In pari delicto, as the Latin moniker suggests, is a Roman law doctrine, one that has found its way into both civil and common law systems (here). Whatever its merits in private law litigation, it has no place when a regime succeeding a kleptocracy seeks damages from those who were part of the kleptocrat’s corruption. Whether by allowing successor regimes to bring parens patriae actions or by simply enacting legislation scrapping in pari delicto’s application to governments, courts and legislators should ensure accomplices to kleptocratic governments cannot escape reckoning when new regimes replace them.

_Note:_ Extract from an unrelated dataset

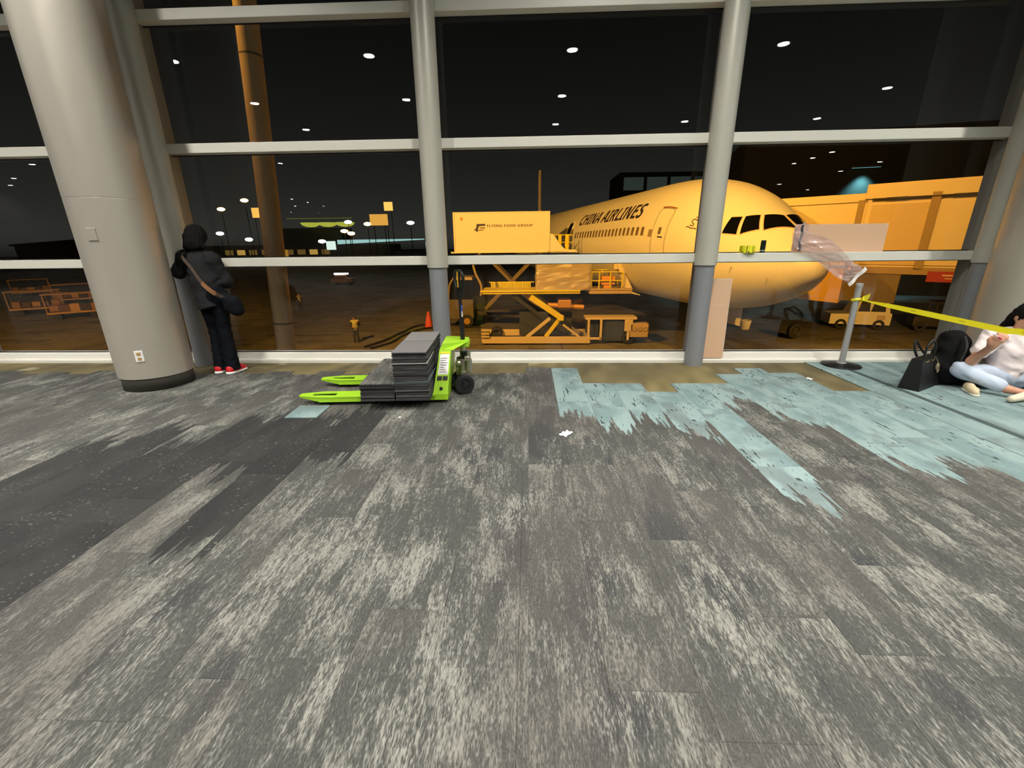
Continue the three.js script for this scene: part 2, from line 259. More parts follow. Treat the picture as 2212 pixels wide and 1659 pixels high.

It is hard to find a better justification for changing the law than what the U.S. Second Circuit Court of Appeals wrote in upholding the dismissal of Iraq’s suit:
“The Republic of Iraq’s allegations in this case paint a sorry portrait of a greedy and ruthless government colluding with venal individuals and business firms to divert funds intended for the benefit of a suffering population and using those funds to cement political power while scoffing at the humanitarian concerns of the international community and the laws of the United States. The principal question here, however, has been whether United States law permits the Republic, through its present government, to recover damages from its former government’s coconspirators on the basis of the actions that they took in response to that former government’s demands. Applying settled principles of state responsibility and statutory interpretation, we have concluded that it does not.”
It’s surely time for nations to scrap “settled principles” that deny a post-kleptocracy government the right to recover damages from those who abetted a kleptocrat’s corruption. Given the prominence of the Iraqi case, the U.S. should lead the way.
Pingback: In Pari Delicto & Parens Patriae: Latin All Corruption Fighters Should Know – Liberty & Freedom
The title of this blog post sparked my interest as I have found it astonishing that most, if not all, legal professionals don’t know Latin, nor is it required in law school or legal practice. I think that post-kleptocracy governments should be able to recover damages, especially even if it is just used as a deterrence mechanism for these kleptocrats. One question here is if deterrence would even work for these individuals. I also like the idea of using legislation to help further combat corruption instead of relying on enforcement mechanisms.
Thanks for the comment. Criminologists usually consider the deterrent effect of enforcement from two angles. The immediate one on the individual sanctioned and the demonstration effect the sanctioning has on others. One would think (hope?) that were those who bribed a kleptocrat to think there was a good chance they would be stuck with a huge bill for damages after the kleptocrat was deposed, at least some tempted to bribe a kleptocrat would think twice.